One example I use to illustrate this point that I thought of while reading this book was checking your blind spot while driving in traffic. You quickly glance over your shoulder, then you look straight ahead again. When you looked back, there's all sorts of things in your vision: the rest of your car, other cars on the highway, scenery off to the side of the highway. What your consciousness processes out of all that, though, is one bit - is there a car in my blind spot or not? And it takes a while to process that - there have been many times when I'll initiate a lane change, glance over my shoulder, continue with my lane change, before my consciousness catches up and starts screaming that there was a car in the blind spot.

Similarly, because of the poor information capacity of consciousness, there's an equally amazing expansion of information on the output end as there is compression on the input end. When we do an action, we do not try to control each muscle, or even each limb. We just think "Walk forward", and lower parts of the brain issues the proper commands. This is why it takes so much effort to learn a new action in a sport - you are having to think about moving each limb in a precise way. Later on, once your subconscious has been trained, it's a matter of just issuing the command "Go spike that volleyball", and your body gauges things, jumps high in the air, and coordinates a tremendously complex physical motion involving the legs, arms, and torso to spike that ball down. It also explains the phenomenon that all athletes have experienced - when we screw something easy up, and say "I had too much time to think about it" - Norretranders postulates that this is because the process happened slowly enough that our consciousness got into the loop and tried to control things.
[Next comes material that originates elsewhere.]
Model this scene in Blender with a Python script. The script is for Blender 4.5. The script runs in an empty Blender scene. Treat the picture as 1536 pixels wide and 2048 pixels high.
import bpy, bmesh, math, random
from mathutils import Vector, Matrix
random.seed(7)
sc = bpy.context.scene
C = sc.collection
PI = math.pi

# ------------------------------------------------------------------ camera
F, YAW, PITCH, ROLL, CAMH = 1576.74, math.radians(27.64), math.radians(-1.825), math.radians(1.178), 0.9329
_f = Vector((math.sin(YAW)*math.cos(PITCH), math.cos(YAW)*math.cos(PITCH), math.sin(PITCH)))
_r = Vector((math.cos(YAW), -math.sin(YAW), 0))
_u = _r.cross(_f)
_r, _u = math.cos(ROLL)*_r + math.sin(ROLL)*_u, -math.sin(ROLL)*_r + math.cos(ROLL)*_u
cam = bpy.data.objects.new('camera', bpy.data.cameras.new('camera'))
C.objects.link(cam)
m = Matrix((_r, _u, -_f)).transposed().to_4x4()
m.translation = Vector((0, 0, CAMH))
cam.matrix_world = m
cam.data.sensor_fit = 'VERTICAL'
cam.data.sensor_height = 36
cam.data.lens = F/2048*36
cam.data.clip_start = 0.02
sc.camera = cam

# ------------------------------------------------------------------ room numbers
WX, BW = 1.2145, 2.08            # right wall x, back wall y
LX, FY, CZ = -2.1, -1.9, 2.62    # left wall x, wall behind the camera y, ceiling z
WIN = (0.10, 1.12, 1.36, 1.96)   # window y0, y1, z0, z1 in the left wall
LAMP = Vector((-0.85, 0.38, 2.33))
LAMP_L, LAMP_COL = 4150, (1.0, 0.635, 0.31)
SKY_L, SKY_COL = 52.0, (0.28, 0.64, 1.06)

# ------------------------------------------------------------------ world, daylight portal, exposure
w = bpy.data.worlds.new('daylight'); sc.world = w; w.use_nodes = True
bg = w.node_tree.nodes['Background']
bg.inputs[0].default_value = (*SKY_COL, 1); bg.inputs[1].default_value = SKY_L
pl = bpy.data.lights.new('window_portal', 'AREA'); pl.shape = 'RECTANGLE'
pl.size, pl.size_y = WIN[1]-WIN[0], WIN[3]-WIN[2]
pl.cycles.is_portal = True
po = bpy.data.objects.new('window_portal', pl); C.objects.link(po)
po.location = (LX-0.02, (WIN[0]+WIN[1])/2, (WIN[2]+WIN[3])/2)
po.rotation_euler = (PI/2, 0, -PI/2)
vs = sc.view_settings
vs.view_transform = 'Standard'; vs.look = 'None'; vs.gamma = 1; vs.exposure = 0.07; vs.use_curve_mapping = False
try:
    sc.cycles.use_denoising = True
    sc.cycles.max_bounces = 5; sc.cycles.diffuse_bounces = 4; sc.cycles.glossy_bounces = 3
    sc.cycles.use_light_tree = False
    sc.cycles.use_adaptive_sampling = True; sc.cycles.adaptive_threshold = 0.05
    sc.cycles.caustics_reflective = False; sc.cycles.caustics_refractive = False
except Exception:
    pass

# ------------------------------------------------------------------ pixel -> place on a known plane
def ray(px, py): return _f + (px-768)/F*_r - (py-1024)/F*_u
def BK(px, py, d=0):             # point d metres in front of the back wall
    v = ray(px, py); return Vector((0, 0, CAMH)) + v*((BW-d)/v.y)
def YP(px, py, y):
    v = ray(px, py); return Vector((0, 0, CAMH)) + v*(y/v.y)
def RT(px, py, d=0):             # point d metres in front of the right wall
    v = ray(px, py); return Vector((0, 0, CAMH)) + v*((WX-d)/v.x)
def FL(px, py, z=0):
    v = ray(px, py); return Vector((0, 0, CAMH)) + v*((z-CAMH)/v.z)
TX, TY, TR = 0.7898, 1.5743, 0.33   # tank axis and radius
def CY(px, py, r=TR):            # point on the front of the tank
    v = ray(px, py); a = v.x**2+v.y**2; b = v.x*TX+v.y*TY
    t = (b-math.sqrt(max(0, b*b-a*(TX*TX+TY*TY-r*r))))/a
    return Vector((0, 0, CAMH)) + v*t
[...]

One other interesting result of consciousness being slow is that it explains reaction times. Any time we have to make a conscious decision, it is going to be a slow process. However, if it is wired into the preconsciousness, then reaction can be instantaneous; for instance, if we touch something very hot, we don't wait to think "Ow!" before we move our hand - our hand flinches away, and we're dancing away in pain even before we say "Ow, that hurt!" A cute story from George Gamow about Niels Bohr that Norretranders includes illustrates the same point: "He [Bohr] developed a theory which explained why the hero is quicker and manages to kill the villain despite the fact that the villain is always first on the draw. ... As the hero never fires first, the villain has to decide when he is going to shoot, and this hampers his movements. The hero, on the other hand, acts reflexively and snatches his revolver quite automatically the instant he sees the villain's hand move. We disagreed on this theory, and the next day we went into a toy store and bought two revolvers in western holsters. We shot it out with Bohr, who played the hero. He 'killed' all his students." Norretranders would say that the villain has to involve consciousness which is tremendously slower than the preconscious.

I haven't even gotten to Norretranders explanation of the half-second delay in consciousness (which I need to re-read so that I can explain it better), or exformation, or any of the other fascinating concepts in this book. I highly recommend it obviously. It's a good read, with lots of interesting results that make you think about what how your brain actually works.